Reproduce nothing but the lines from the start of the material through the line that includes "ph.rotation_euler = (math.radians(20), 0, 0)", both ends included, and omit every picture.

● RECORDED INFORMATION
------------

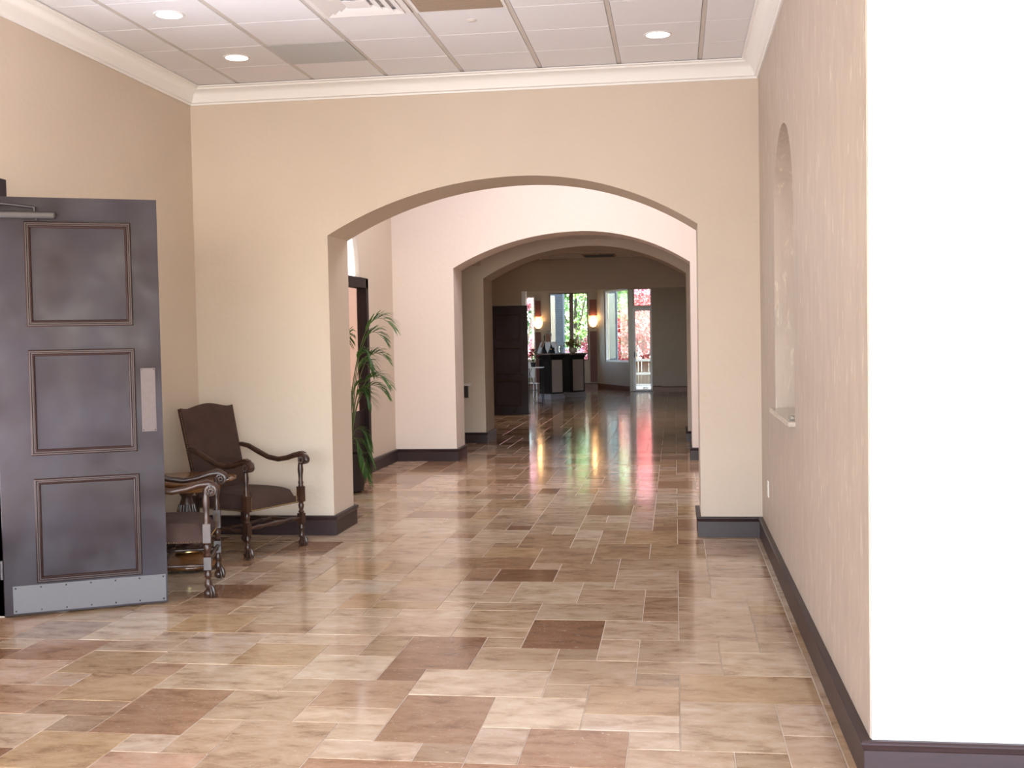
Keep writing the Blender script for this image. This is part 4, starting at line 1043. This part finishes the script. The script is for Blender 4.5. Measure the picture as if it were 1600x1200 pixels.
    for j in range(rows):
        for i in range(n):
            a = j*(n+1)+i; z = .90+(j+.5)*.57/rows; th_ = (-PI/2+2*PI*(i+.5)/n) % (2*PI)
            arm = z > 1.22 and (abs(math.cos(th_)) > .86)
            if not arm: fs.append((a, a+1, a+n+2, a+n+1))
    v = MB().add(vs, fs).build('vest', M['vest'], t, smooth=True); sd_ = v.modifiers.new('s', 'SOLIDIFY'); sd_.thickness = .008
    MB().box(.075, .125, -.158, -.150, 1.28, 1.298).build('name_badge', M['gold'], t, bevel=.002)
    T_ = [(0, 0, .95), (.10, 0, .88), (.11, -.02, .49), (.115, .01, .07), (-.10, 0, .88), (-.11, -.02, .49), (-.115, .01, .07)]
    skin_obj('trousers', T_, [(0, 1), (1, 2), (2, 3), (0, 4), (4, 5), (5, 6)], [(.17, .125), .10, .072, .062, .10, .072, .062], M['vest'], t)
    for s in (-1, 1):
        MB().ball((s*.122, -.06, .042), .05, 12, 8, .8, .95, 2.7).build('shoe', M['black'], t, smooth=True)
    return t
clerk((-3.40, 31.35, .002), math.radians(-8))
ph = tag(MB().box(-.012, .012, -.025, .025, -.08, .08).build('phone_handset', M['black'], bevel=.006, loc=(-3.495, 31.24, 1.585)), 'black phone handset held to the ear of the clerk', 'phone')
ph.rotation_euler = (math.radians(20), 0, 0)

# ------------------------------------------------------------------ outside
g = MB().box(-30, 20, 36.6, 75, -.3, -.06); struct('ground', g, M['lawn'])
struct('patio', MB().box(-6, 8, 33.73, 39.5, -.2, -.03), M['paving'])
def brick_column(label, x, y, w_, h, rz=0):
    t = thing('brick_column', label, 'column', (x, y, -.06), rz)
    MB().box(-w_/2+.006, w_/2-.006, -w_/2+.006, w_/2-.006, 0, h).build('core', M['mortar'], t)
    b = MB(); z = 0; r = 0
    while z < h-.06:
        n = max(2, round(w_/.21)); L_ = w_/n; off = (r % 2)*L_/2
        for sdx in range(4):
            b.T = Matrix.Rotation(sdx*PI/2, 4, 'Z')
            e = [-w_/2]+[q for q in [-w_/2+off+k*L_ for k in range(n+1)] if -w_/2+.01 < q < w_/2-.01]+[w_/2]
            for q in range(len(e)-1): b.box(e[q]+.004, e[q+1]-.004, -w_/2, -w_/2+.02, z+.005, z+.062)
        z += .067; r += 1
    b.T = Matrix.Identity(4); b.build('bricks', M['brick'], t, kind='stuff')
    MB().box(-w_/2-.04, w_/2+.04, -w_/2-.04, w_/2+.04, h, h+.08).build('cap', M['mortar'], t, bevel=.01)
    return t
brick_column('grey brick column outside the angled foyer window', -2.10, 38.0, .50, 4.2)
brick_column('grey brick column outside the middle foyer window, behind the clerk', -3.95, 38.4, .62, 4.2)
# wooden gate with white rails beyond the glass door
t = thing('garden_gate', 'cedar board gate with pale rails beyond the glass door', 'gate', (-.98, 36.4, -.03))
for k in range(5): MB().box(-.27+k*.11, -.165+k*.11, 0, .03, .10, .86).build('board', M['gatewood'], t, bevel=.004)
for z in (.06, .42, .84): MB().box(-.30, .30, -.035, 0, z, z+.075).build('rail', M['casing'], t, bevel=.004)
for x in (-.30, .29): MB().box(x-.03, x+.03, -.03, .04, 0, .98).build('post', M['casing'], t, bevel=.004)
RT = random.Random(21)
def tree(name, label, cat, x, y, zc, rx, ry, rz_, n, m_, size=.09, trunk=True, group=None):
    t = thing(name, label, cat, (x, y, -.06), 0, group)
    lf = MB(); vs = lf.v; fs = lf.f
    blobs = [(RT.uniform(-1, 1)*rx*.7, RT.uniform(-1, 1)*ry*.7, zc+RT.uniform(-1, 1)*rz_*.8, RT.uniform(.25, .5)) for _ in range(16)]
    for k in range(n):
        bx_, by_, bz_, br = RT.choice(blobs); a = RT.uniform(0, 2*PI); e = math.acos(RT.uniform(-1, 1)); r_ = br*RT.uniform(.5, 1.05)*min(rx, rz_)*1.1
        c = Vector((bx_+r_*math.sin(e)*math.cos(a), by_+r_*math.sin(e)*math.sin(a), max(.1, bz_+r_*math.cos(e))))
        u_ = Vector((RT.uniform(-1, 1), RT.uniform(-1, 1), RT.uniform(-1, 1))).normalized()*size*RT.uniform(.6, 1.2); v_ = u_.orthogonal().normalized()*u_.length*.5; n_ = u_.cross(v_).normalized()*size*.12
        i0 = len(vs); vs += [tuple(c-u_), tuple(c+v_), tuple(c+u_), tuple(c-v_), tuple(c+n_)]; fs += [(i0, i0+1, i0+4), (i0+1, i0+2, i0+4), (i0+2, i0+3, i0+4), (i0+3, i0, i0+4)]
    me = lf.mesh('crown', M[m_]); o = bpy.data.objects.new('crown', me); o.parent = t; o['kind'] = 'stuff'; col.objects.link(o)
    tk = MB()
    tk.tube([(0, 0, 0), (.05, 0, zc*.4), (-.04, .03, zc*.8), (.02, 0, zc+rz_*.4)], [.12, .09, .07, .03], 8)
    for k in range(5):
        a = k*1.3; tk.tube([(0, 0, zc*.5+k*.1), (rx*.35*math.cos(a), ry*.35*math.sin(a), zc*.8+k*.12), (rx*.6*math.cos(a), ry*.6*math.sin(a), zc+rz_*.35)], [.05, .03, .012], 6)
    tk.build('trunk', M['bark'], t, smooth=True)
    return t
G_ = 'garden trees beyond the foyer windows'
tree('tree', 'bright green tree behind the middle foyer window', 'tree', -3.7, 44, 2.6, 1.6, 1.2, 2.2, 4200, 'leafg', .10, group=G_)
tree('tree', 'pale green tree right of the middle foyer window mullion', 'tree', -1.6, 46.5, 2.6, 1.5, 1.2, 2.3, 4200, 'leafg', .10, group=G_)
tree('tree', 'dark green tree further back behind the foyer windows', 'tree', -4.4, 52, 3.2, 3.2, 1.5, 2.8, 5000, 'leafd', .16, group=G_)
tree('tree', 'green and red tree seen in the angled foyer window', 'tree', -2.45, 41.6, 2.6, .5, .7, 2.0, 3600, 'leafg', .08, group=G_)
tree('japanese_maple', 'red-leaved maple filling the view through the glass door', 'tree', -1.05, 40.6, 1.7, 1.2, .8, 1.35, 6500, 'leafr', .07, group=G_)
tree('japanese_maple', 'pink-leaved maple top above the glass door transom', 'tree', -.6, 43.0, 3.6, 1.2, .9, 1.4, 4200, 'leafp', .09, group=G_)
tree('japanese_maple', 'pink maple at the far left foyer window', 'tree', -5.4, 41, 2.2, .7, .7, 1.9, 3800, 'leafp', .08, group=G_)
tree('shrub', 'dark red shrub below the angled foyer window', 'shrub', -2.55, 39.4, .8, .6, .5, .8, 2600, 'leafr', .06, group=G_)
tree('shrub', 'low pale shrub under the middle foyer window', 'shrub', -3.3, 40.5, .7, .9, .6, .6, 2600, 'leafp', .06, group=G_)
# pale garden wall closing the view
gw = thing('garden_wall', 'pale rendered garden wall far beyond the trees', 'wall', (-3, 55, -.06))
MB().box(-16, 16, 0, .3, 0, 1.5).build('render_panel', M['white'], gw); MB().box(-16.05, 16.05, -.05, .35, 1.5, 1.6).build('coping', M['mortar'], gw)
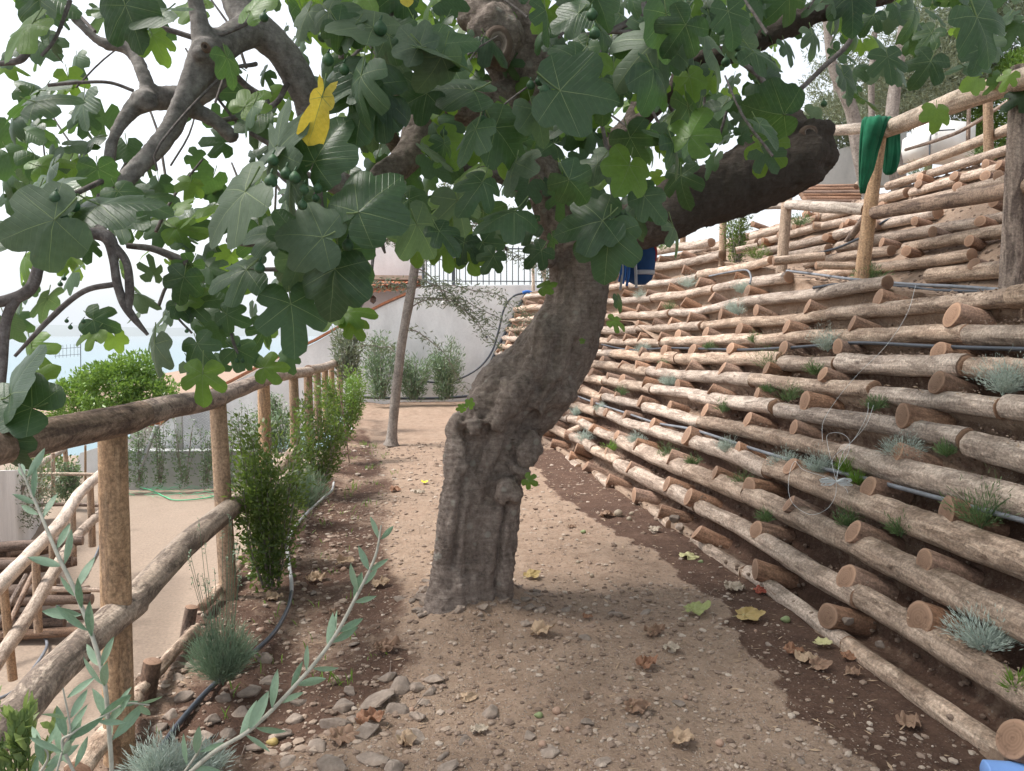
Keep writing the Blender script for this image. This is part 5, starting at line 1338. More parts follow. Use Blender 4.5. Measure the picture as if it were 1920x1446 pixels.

------------

● WRITTEN ANSWER
Keep writing the Blender script for this image. This is part 4, starting at line 1043. This part finishes the script. The script is for Blender 4.5. Measure the picture as if it were 1600x1200 pixels.
    for j in range(rows):
        for i in range(n):
            a = j*(n+1)+i; z = .90+(j+.5)*.57/rows; th_ = (-PI/2+2*PI*(i+.5)/n) % (2*PI)
            arm = z > 1.22 and (abs(math.cos(th_)) > .86)
            if not arm: fs.append((a, a+1, a+n+2, a+n+1))
    v = MB().add(vs, fs).build('vest', M['vest'], t, smooth=True); sd_ = v.modifiers.new('s', 'SOLIDIFY'); sd_.thickness = .008
    MB().box(.075, .125, -.158, -.150, 1.28, 1.298).build('name_badge', M['gold'], t, bevel=.002)
    T_ = [(0, 0, .95), (.10, 0, .88), (.11, -.02, .49), (.115, .01, .07), (-.10, 0, .88), (-.11, -.02, .49), (-.115, .01, .07)]
    skin_obj('trousers', T_, [(0, 1), (1, 2), (2, 3), (0, 4), (4, 5), (5, 6)], [(.17, .125), .10, .072, .062, .10, .072, .062], M['vest'], t)
    for s in (-1, 1):
        MB().ball((s*.122, -.06, .042), .05, 12, 8, .8, .95, 2.7).build('shoe', M['black'], t, smooth=True)
    return t
clerk((-3.40, 31.35, .002), math.radians(-8))
ph = tag(MB().box(-.012, .012, -.025, .025, -.08, .08).build('phone_handset', M['black'], bevel=.006, loc=(-3.495, 31.24, 1.585)), 'black phone handset held to the ear of the clerk', 'phone')
ph.rotation_euler = (math.radians(20), 0, 0)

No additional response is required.